Review of Fair Game

Fair Game (I) (2010)
7/10
Will reawaken your outrage
24 November 2010
This film sets out to accomplish two things--it is an expose of the Iraq War with regard to the intelligence gathered to justify it and it is a look at a couple under pressure, Valerie Plame and Joe Wilson, who get swept up in Iraq controversy. The first half follows Valerie Plame as she goes about her work as a CIA covert operative. She's very much a woman in her job in that she cares about the promises she makes to "assets" and she is dedicated to her country. She soon finds out that her country doesn't give a darn about her and she is dumped, fast and hard, when her name is revealed in the media. Friends at work don't want anything else to do with her; the guys tell her, forget the promises you made to scientists who lives depended on trusting you, you are history.

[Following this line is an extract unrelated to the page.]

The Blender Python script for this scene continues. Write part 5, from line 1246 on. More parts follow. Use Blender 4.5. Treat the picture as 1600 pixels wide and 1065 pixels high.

Of course, blustery Joe Wilson is about fighting back. It's his country, not Cheney's or Bush's, and he's going to fight for the integrity of his name. Good luck, Joe. When the White House is out to get you, consider yourself gotten. They'll use all their power--media, officials, etc.--to destroy you and your wife and children for speaking truth. After all, this is America.

Overall, I didn't think the movie succeeded as a thriller (in fact, I fell asleep during part of it), but viewing it as an opponent of the Iraq War, it I did get all riled up again. Especially by that speech by Bush when he informs us of that secret transaction between Iraq and Niger with the aluminum tubes. They knew full well that the intelligence was false, but used it anyway to declare war. We were manipulated, tricked, deceived. If they had not used false intelligence, then Bush would not have gotten support for war. The consequences of that deception affect us to this very day. That they can play innocent shields them from treason and war crimes.

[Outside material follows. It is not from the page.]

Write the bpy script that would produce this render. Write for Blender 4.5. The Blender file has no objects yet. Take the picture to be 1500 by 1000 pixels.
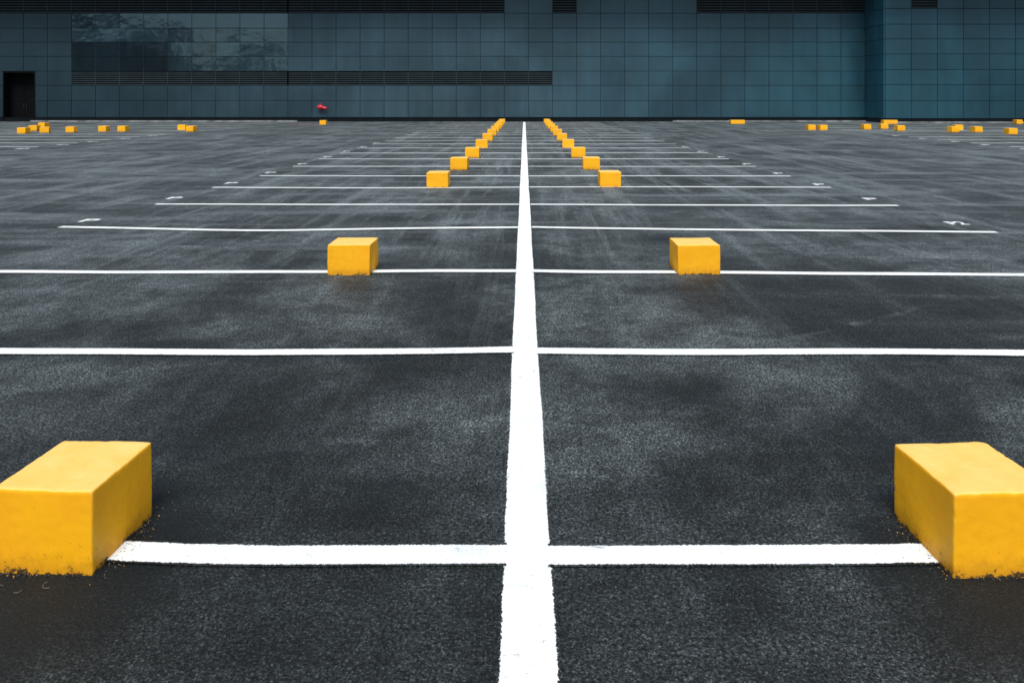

Scooter Libby is played for the smarmy con man he is. His hunt for false intelligence was much more successful than the hunt for WMDs. Of course, commuting his sentence deprived of us a trial that could have produced war crimes evidence against Bush, Cheney and others. Yes, I'm still upset...big time. And I will be until I draw my last dying breath.

An interesting part of this movie lets us see Iraq during the bombing and shows us how Baghdad fell apart during the early part of the war. Leaflets were dropped to provoke the Iraquis against Saddam; little did they know that life under Bremer and the U.S. would not be much better. Those who survived have yet to recover and enjoy a stable life.

Told from Plame's and Wilson's point of view, the movie lacks the broad scope this topic requires. It whets your appetite and doesn't really fulfill it. If you miss it at the theater, you'll certainly enjoy it as a DVD.